(Job)
Copy each line in which the string "extends" occurs.

= = = = = = =

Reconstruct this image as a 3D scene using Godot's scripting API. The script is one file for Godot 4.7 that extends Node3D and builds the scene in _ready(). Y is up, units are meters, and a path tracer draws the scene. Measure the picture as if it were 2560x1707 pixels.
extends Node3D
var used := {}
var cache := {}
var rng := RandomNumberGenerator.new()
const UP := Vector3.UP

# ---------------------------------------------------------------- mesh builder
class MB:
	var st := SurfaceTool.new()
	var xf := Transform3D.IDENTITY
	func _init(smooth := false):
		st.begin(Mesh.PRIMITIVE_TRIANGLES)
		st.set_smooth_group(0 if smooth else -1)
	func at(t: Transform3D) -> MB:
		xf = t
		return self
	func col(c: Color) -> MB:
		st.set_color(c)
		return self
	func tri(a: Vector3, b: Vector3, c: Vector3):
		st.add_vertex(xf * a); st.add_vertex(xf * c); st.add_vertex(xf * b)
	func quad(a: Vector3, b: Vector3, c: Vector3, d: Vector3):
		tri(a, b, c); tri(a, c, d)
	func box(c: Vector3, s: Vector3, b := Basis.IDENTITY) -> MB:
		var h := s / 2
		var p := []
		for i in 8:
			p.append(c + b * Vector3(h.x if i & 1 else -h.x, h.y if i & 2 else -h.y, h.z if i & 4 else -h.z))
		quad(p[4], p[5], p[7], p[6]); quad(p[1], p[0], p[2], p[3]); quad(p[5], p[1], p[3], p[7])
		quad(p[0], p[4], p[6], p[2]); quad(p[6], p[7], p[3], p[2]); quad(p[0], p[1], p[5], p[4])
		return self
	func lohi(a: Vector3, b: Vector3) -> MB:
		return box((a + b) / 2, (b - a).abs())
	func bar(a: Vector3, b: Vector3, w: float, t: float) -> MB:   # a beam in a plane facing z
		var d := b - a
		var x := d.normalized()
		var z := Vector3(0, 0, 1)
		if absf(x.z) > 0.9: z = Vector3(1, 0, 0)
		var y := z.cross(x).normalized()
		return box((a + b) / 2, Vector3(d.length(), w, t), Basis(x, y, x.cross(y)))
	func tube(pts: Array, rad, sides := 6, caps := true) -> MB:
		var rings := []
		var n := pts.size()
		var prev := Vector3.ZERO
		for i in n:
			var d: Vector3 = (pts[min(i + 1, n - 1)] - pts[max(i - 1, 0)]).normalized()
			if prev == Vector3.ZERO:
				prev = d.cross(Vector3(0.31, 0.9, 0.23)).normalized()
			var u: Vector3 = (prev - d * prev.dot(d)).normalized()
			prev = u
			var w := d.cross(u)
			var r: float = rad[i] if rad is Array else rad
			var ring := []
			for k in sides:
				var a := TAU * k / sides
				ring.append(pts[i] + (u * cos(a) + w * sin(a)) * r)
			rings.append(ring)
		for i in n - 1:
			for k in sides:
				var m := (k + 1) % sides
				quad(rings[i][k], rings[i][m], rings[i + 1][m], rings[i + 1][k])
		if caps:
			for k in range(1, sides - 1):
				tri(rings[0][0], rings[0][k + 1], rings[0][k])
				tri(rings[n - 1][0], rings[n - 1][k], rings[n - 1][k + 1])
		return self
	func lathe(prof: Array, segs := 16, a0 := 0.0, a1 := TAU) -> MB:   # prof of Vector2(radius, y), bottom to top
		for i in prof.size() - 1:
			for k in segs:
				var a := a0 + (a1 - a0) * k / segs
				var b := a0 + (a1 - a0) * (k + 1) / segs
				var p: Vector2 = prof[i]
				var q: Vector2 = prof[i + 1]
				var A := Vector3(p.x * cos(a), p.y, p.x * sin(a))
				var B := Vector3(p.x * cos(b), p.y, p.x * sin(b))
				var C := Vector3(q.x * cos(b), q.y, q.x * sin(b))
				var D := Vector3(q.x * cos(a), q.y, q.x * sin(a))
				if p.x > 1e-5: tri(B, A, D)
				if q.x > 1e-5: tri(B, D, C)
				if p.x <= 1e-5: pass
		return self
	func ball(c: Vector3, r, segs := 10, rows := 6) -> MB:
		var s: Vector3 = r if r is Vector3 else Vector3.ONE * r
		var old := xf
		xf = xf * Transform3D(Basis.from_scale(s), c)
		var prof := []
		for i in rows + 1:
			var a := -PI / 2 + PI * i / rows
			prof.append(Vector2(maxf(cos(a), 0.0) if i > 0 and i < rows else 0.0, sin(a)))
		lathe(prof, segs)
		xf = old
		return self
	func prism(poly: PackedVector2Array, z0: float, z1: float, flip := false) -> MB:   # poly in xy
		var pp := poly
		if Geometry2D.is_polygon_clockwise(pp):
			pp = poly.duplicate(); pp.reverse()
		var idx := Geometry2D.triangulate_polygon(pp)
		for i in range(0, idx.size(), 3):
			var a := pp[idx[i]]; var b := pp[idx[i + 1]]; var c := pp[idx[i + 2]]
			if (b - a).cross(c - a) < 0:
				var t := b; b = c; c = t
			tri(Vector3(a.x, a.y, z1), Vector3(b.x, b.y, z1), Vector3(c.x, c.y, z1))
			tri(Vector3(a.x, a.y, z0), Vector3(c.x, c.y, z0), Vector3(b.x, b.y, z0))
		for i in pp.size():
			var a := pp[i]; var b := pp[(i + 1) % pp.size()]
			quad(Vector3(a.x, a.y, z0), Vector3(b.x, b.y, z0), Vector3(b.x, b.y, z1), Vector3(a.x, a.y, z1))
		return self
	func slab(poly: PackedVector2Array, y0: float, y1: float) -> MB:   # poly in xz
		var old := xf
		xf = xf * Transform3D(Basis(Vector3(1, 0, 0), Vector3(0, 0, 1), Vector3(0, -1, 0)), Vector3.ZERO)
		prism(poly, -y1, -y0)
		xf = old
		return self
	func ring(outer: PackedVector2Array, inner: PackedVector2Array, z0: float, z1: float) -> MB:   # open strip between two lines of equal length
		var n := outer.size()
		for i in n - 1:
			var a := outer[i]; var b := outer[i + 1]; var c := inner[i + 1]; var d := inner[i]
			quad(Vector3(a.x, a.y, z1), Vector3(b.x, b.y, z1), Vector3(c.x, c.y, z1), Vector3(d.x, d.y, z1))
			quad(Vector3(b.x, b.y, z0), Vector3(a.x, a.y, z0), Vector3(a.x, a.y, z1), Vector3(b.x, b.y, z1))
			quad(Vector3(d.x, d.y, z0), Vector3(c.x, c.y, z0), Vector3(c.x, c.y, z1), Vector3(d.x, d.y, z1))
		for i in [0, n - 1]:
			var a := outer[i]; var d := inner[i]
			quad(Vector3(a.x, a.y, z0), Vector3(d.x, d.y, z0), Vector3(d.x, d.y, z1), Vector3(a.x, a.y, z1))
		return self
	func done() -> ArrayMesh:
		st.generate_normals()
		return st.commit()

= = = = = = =

(Solution for this task)
Reconstruct this image as a 3D scene using Godot's scripting API. The script is one file for Godot 4.7 that extends Node3D and builds the scene in _ready(). Y is up, units are meters, and a path tracer draws the scene. Measure the picture as if it were 2560x1707 pixels.
extends Node3D